> **Short exercise**:
Pictures stay out. Extract the lines below from the first one through the line with "rad = math.radians", both included.
===
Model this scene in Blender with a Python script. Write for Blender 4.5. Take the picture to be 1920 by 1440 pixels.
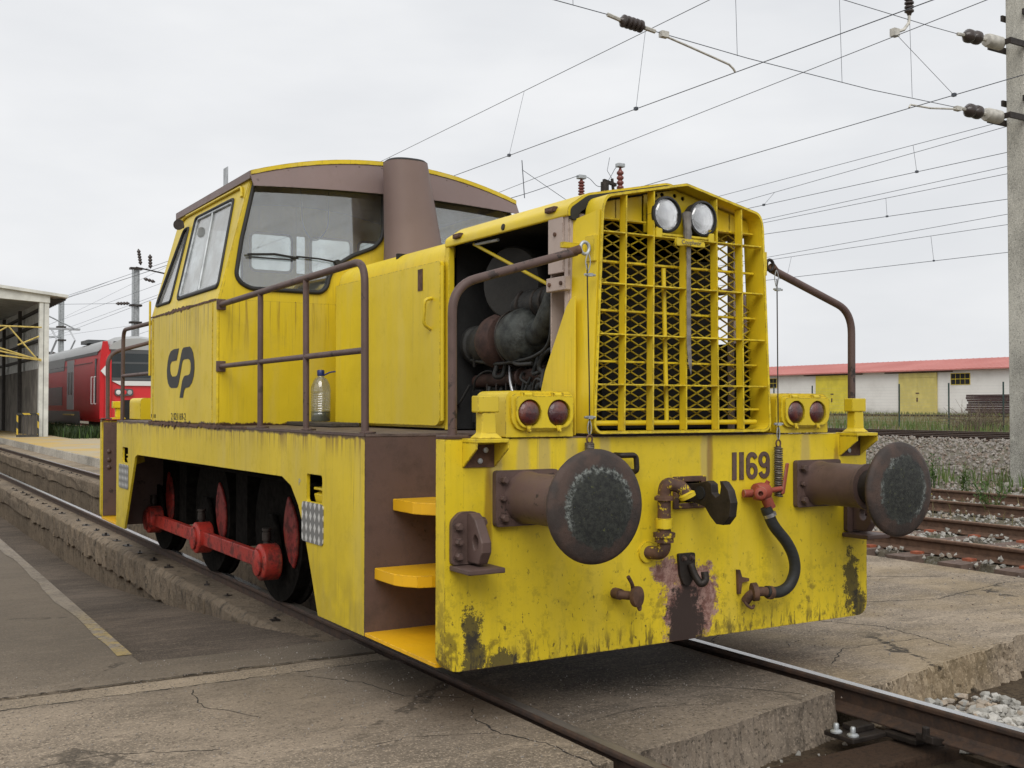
import bpy, bmesh, math, random
from mathutils import Vector, Matrix
from mathutils.geometry import tessellate_polygon
random.seed(11)
for o in list(bpy.data.objects): bpy.data.objects.remove(o)
scene = bpy.context.scene
COL = scene.collection
pi = math.pi
rad = math.radians

# ------------------------------------------------------------------ camera
YAW, PITCH, ROLL = 0.5458, 0.0202, 0.0014
CAM = Vector((-3.7312, -4.4271, 1.4798))
fw = Vector((math.sin(YAW)*math.cos(PITCH), math.cos(YAW)*math.cos(PITCH), math.sin(PITCH)))
rt = Vector((math.cos(YAW), -math.sin(YAW), 0)); upv = rt.cross(fw)
rt, upv = rt*math.cos(ROLL)+upv*math.sin(ROLL), upv*math.cos(ROLL)-rt*math.sin(ROLL)
cd = bpy.data.cameras.new('camera'); cam = bpy.data.objects.new('camera', cd); COL.objects.link(cam)
cd.sensor_width = 36; cd.lens = 2048.99/1920*36; cd.clip_start = 0.05; cd.clip_end = 5000
m3 = Matrix((rt, upv, -fw)).transposed()
cam.matrix_world = Matrix.Translation(CAM) @ m3.to_4x4()
scene.camera = cam

# ------------------------------------------------------------------ sky, sun, exposure
SUN_EL, SUN_AZ = rad(44), rad(212)      # azimuth measured clockwise from +Y (the track direction)
w = bpy.data.worlds.new('World'); scene.world = w; w.use_nodes = True
nt = w.node_tree; nt.nodes.clear()
sky = nt.nodes.new('ShaderNodeTexSky'); sky.sky_type = 'NISHITA'; sky.sun_disc = False
sky.sun_elevation = SUN_EL; sky.sun_rotation = SUN_AZ; sky.dust_density = 4; sky.air_density = 1.0
tc = nt.nodes.new('ShaderNodeTexCoord')
mp = nt.nodes.new('ShaderNodeMapping'); mp.inputs['Scale'].default_value = (1.0, 1.0, 3.2)
nz = nt.nodes.new('ShaderNodeTexNoise'); nz.inputs['Scale'].default_value = 1.9; nz.inputs['Detail'].default_value = 5; nz.inputs['Roughness'].default_value = .5
cr = nt.nodes.new('ShaderNodeValToRGB')
cr.color_ramp.elements[0].position = .36; cr.color_ramp.elements[0].color = (6.45, 6.58, 6.80, 1)
cr.color_ramp.elements[1].position = .64; cr.color_ramp.elements[1].color = (7.95, 8.0, 8.08, 1)
mx = nt.nodes.new('ShaderNodeMixRGB'); mx.inputs['Fac'].default_value = .97
bg = nt.nodes.new('ShaderNodeBackground'); bg.inputs['Strength'].default_value = .1
wo = nt.nodes.new('ShaderNodeOutputWorld')
L = nt.links.new
L(tc.outputs['Generated'], mp.inputs['Vector']); L(mp.outputs[0], nz.inputs['Vector']); L(nz.outputs['Fac'], cr.inputs['Fac'])
L(sky.outputs[0], mx.inputs['Color1']); L(cr.outputs[0], mx.inputs['Color2']); L(mx.outputs[0], bg.inputs['Color']); L(bg.outputs[0], wo.inputs[0])
sd = bpy.data.lights.new('sun', 'SUN'); sd.energy = 1.5; sd.angle = rad(40); sd.color = (1.0, .97, .92)
so = bpy.data.objects.new('sun', sd); COL.objects.link(so)
sdir = Vector((math.sin(SUN_AZ)*math.cos(SUN_EL), math.cos(SUN_AZ)*math.cos(SUN_EL), math.sin(SUN_EL)))
so.rotation_euler = sdir.to_track_quat('Z', 'Y').to_euler(); so.location = (-8, -12, 20)
vs = scene.view_settings; vs.view_transform = 'Standard'; vs.look = 'None'; vs.exposure = 0.27; vs.gamma = 1; vs.use_curve_mapping = False
scene.render.engine = 'CYCLES'

# ------------------------------------------------------------------ node helper
class N:
    def __init__(s, name):
        s.m = bpy.data.materials.new(name); s.m.use_nodes = True; s.t = s.m.node_tree; s.t.nodes.clear()
        s.out = s.t.nodes.new('ShaderNodeOutputMaterial'); s._p = None
    def n(s, ty): return s.t.nodes.new('ShaderNode'+ty)
    def lk(s, a, b):
        if isinstance(a, bpy.types.NodeSocket): s.t.links.new(a, b)
        elif a is not None:
            if isinstance(a, (tuple, list)) and len(a) == 3 and b.type == 'RGBA': a = (*a, 1)
            b.default_value = a
    def pos(s):
        if not s._p: s._p = s.n('NewGeometry').outputs['Position']
        return s._p
    def sep(s, v=None):
        q = s.n('SeparateXYZ'); s.lk(v or s.pos(), q.inputs[0]); return q.outputs
    def mul(s, v, k):
        q = s.n('VectorMath'); q.operation = 'MULTIPLY'; s.lk(v, q.inputs[0]); s.lk(k, q.inputs[1]); return q.outputs[0]
    def add(s, v, k):
        q = s.n('VectorMath'); q.operation = 'ADD'; s.lk(v, q.inputs[0]); s.lk(k, q.inputs[1]); return q.outputs[0]
    def ma(s, op, a, b=0.0, c=None, clamp=False):
        q = s.n('Math'); q.operation = op; q.use_clamp = clamp; s.lk(a, q.inputs[0]); s.lk(b, q.inputs[1])
        if c is not None: s.lk(c, q.inputs[2])
        return q.outputs[0]
    def noise(s, scale=5, detail=4, rough=.5, vec=None, k=None, dist=0):
        v = vec or s.pos()
        if k: v = s.mul(v, k)
        q = s.n('TexNoise'); s.lk(v, q.inputs['Vector']); q.inputs['Scale'].default_value = scale
        q.inputs['Detail'].default_value = detail; q.inputs['Roughness'].default_value = rough; q.inputs['Distortion'].default_value = dist
        return q.outputs['Fac']
    def vor(s, scale=5, feature='F1', vec=None, k=None, out='Distance', rnd=1):
        v = vec or s.pos()
        if k: v = s.mul(v, k)
        q = s.n('TexVoronoi'); q.feature = feature; s.lk(v, q.inputs['Vector']); q.inputs['Scale'].default_value = scale
        q.inputs['Randomness'].default_value = rnd
        return q.outputs[out]
    def st(s, x, a, b, lo=0.0, hi=1.0):      # smooth step from a to b
        q = s.n('MapRange'); q.interpolation_type = 'SMOOTHSTEP'
        s.lk(x, q.inputs[0]); s.lk(a, q.inputs[1]); s.lk(b, q.inputs[2]); s.lk(lo, q.inputs[3]); s.lk(hi, q.inputs[4]); return q.outputs[0]
    def mix(s, f, a, b):
        q = s.n('MixRGB'); s.lk(f, q.inputs[0]); s.lk(a, q.inputs[1]); s.lk(b, q.inputs[2]); return q.outputs[0]
    def spot(s, c, r, nsc=6, amp=.5, soft=.25, detail=6, rg=.65):
        # mask round a point on the thing, with a ragged outline
        d = s.add(s.pos(), tuple(-v for v in c)); d = s.mul(d, tuple(1/v for v in r))
        q = s.n('VectorMath'); q.operation = 'LENGTH'; s.lk(d, q.inputs[0])
        e = s.ma('ADD', q.outputs['Value'], s.ma('MULTIPLY', s.ma('SUBTRACT', s.noise(nsc, detail, rg), .5), amp*2))
        return s.st(e, 1-soft, 1+soft, 1, 0)
    def edge(s, radius=.012, lo=.03, hi=.12, nsc=22):
        # worn outer edges of sheet metal
        bv = s.n('Bevel'); bv.samples = 4; bv.inputs['Radius'].default_value = radius; g = s.n('NewGeometry')
        d = s.n('VectorMath'); d.operation = 'DOT_PRODUCT'; s.lk(bv.outputs[0], d.inputs[0]); s.lk(g.outputs['Normal'], d.inputs[1])
        e = s.st(s.ma('SUBTRACT', 1.0, d.outputs['Value']), lo, hi)
        return s.ma('MULTIPLY', e, s.st(s.noise(nsc, 8, .72), .44, .56))
    def bump(s, h, strength=.3, dist=.01):
        q = s.n('Bump'); q.inputs['Strength'].default_value = strength; q.inputs['Distance'].default_value = dist; s.lk(h, q.inputs['Height']); return q.outputs[0]
    def bsdf(s, col, rough=.6, metal=0, normal=None, spec=.5, **kw):
        b = s.n('BsdfPrincipled'); s.lk(col, b.inputs['Base Color']); s.lk(rough, b.inputs['Roughness']); s.lk(metal, b.inputs['Metallic'])
        b.inputs['Specular IOR Level'].default_value = spec
        if normal is not None: s.lk(normal, b.inputs['Normal'])
        for k, v in kw.items(): s.lk(v, b.inputs[k.replace('_', ' ')])
        s.t.links.new(b.outputs[0], s.out.inputs[0]); return s.m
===
> **Final answer**:
Model this scene in Blender with a Python script. Write for Blender 4.5. Take the picture to be 1920 by 1440 pixels.
import bpy, bmesh, math, random
from mathutils import Vector, Matrix
from mathutils.geometry import tessellate_polygon
random.seed(11)
for o in list(bpy.data.objects): bpy.data.objects.remove(o)
scene = bpy.context.scene
COL = scene.collection
pi = math.pi
rad = math.radians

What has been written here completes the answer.